[Task prompt] Would you print the records below from the first line through the line containing "tree('broad dark tree", skipping the pictures?

[Dataset]

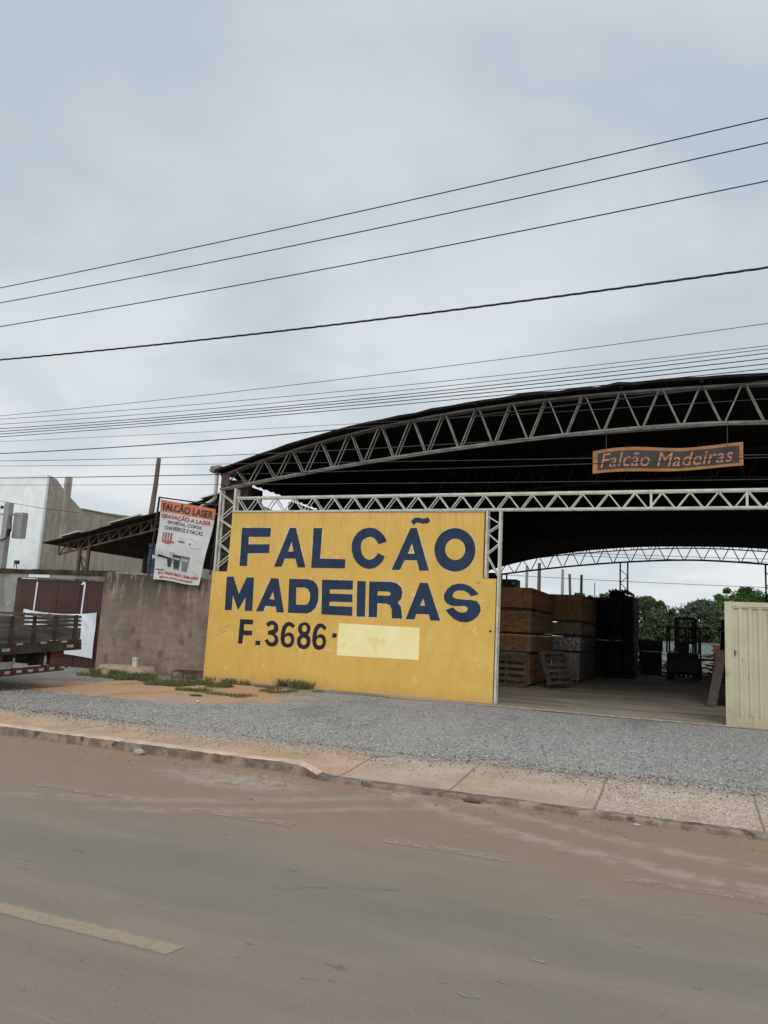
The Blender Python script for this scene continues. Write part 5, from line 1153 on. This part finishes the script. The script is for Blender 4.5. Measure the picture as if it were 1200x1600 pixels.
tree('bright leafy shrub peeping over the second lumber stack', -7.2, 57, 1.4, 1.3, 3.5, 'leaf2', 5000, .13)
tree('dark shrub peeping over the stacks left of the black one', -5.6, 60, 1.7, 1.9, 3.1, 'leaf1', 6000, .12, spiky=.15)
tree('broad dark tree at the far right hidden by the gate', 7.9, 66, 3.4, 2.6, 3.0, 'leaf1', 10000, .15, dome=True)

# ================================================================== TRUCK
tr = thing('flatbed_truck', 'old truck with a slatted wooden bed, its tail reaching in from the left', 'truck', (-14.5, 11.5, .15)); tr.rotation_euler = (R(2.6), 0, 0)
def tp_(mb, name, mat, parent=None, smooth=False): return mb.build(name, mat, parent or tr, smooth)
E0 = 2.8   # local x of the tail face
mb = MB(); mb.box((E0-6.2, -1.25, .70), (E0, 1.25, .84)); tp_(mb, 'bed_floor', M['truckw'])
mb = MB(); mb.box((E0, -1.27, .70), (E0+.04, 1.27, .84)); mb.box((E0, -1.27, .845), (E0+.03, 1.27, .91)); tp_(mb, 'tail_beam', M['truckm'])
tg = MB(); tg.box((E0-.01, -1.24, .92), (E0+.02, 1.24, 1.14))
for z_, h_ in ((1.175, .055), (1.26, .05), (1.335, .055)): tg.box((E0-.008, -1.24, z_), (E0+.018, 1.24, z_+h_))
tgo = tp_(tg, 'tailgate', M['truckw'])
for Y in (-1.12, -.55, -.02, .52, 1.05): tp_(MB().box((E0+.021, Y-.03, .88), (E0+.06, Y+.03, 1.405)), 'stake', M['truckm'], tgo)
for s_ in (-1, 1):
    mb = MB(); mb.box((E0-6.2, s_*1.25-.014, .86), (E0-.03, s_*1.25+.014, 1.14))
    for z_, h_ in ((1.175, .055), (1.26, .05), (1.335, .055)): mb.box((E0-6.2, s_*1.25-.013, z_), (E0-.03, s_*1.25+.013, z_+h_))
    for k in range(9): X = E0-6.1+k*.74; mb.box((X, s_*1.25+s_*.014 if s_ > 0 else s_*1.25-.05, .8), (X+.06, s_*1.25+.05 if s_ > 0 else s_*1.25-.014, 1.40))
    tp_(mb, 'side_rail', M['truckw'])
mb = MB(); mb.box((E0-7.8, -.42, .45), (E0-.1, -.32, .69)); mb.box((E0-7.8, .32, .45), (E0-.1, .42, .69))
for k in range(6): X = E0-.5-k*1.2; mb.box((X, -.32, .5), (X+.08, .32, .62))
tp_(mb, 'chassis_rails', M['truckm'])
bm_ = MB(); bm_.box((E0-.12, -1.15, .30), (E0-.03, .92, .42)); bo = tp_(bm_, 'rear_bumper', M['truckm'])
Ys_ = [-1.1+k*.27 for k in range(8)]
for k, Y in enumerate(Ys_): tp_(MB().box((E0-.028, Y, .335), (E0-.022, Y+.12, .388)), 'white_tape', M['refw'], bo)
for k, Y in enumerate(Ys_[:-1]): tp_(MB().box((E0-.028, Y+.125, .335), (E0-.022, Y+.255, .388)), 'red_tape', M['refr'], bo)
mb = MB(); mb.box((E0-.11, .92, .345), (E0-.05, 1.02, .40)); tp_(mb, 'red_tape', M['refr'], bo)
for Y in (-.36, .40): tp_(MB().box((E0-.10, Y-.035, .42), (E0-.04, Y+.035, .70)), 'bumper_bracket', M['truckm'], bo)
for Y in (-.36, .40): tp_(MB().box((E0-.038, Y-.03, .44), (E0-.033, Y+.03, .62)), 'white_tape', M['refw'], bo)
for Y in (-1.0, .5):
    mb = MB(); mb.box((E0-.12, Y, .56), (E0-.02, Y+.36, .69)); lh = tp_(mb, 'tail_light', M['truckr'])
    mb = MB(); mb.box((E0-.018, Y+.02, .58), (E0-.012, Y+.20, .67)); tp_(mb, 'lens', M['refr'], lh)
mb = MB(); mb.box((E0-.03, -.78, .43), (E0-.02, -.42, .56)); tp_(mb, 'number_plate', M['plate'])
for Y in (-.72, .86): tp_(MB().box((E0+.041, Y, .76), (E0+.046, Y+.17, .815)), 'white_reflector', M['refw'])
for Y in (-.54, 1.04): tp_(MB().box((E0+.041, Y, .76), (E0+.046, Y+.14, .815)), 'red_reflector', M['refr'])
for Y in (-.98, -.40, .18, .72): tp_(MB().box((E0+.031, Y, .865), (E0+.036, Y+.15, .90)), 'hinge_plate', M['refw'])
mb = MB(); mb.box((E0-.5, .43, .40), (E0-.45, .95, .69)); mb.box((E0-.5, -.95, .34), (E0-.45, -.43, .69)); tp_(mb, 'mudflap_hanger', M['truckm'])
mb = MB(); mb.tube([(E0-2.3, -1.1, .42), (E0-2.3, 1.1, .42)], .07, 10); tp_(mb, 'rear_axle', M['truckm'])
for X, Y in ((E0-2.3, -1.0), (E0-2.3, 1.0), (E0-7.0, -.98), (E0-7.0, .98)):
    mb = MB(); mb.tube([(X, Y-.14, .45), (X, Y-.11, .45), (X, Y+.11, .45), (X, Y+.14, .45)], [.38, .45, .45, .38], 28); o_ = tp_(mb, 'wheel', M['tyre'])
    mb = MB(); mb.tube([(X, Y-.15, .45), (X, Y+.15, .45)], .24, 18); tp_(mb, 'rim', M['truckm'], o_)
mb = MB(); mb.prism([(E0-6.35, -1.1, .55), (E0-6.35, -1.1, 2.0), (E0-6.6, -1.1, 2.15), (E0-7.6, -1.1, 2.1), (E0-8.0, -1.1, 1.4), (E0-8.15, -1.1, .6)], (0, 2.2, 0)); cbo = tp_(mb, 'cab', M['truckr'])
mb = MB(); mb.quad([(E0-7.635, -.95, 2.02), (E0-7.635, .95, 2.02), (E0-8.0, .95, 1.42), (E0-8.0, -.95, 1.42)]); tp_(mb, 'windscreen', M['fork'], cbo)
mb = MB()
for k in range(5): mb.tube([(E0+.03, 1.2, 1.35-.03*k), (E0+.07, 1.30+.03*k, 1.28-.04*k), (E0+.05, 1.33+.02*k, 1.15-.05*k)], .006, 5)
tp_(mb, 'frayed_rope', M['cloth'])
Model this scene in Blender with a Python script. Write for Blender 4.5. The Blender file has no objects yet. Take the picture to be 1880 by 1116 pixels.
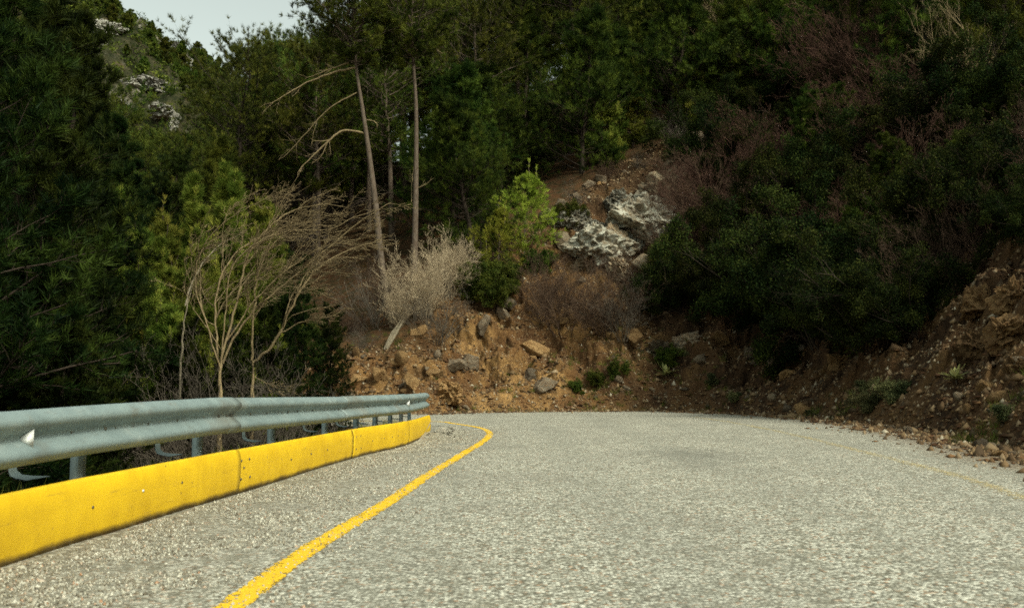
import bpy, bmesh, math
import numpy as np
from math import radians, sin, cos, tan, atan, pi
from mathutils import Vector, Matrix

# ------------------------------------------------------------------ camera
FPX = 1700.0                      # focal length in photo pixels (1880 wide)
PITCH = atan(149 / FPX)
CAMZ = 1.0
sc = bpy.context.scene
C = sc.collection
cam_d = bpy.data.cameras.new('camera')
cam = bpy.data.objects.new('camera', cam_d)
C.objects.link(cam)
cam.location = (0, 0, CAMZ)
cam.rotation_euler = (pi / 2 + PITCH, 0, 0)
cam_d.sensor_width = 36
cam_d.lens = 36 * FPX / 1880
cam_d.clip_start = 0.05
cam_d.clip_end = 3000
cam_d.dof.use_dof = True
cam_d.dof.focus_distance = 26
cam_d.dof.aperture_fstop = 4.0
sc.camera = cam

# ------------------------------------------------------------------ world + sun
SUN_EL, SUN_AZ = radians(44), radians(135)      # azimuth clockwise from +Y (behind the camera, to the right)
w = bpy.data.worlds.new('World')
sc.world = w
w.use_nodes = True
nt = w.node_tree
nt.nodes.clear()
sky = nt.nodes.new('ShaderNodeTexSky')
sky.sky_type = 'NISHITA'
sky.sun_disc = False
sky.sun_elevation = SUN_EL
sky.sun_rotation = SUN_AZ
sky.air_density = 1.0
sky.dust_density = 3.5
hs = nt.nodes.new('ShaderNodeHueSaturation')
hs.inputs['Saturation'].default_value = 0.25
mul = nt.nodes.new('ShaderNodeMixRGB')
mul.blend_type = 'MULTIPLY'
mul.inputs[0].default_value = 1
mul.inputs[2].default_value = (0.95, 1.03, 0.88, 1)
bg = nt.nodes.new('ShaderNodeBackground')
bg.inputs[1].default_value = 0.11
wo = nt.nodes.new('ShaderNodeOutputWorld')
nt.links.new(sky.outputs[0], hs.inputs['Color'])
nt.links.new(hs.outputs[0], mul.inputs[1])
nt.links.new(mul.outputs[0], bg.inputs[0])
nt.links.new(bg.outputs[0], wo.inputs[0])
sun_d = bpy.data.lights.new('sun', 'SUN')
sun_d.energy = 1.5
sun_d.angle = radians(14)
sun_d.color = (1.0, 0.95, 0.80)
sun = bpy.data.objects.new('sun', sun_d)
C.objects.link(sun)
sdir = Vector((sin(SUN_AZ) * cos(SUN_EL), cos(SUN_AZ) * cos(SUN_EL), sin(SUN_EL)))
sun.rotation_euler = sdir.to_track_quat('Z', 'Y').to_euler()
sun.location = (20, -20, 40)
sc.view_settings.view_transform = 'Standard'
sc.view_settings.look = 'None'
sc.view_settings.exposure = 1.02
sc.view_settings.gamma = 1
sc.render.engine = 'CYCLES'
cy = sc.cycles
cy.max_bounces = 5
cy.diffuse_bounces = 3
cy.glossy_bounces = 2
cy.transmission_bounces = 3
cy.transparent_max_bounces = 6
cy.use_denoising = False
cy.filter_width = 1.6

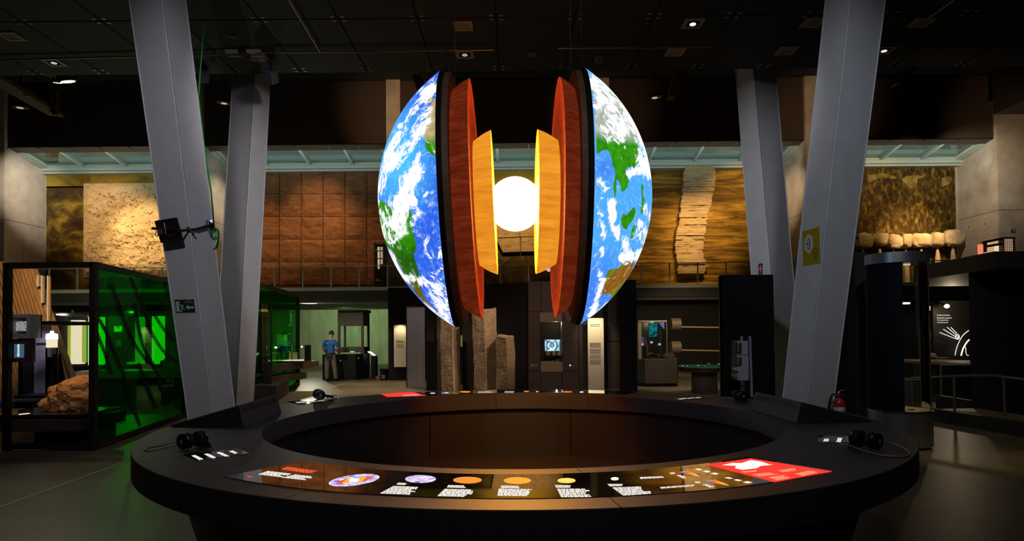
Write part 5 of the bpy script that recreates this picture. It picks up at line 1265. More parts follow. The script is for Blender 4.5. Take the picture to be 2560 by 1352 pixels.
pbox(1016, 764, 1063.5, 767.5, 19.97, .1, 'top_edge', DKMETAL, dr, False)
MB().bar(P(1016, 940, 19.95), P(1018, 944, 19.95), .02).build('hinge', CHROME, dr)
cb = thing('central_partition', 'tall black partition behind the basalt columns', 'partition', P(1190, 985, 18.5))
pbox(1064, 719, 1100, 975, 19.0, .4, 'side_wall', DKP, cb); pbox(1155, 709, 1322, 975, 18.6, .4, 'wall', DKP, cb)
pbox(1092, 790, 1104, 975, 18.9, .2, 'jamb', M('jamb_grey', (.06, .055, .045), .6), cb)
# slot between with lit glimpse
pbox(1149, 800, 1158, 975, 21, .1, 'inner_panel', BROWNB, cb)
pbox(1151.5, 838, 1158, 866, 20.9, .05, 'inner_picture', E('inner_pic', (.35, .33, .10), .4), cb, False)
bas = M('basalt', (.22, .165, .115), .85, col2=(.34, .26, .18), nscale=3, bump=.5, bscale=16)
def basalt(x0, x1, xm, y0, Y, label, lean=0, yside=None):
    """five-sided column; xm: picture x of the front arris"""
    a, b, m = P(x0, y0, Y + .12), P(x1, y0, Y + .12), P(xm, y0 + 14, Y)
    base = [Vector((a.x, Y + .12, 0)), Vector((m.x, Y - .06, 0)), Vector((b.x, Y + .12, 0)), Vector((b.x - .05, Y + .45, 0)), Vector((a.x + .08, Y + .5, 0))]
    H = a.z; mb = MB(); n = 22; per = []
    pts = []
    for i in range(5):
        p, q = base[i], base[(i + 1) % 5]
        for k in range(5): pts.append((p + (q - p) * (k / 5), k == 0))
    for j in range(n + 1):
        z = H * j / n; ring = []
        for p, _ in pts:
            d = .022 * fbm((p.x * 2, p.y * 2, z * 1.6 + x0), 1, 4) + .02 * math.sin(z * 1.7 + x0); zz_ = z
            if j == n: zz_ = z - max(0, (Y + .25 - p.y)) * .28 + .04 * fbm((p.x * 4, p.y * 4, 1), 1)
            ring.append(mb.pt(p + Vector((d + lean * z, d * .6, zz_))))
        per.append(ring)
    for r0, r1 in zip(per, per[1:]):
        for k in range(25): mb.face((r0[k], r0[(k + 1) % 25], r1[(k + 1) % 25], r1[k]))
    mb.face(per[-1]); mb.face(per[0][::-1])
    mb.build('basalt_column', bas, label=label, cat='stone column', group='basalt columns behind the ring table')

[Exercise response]
The Blender Python script for this scene continues. Write part 5, from line 1153 on. This part finishes the script. The script is for Blender 4.5. Measure the picture as if it were 1200x1600 pixels.
tree('bright leafy shrub peeping over the second lumber stack', -7.2, 57, 1.4, 1.3, 3.5, 'leaf2', 5000, .13)
tree('dark shrub peeping over the stacks left of the black one', -5.6, 60, 1.7, 1.9, 3.1, 'leaf1', 6000, .12, spiky=.15)
tree('broad dark tree at the far right hidden by the gate', 7.9, 66, 3.4, 2.6, 3.0, 'leaf1', 10000, .15, dome=True)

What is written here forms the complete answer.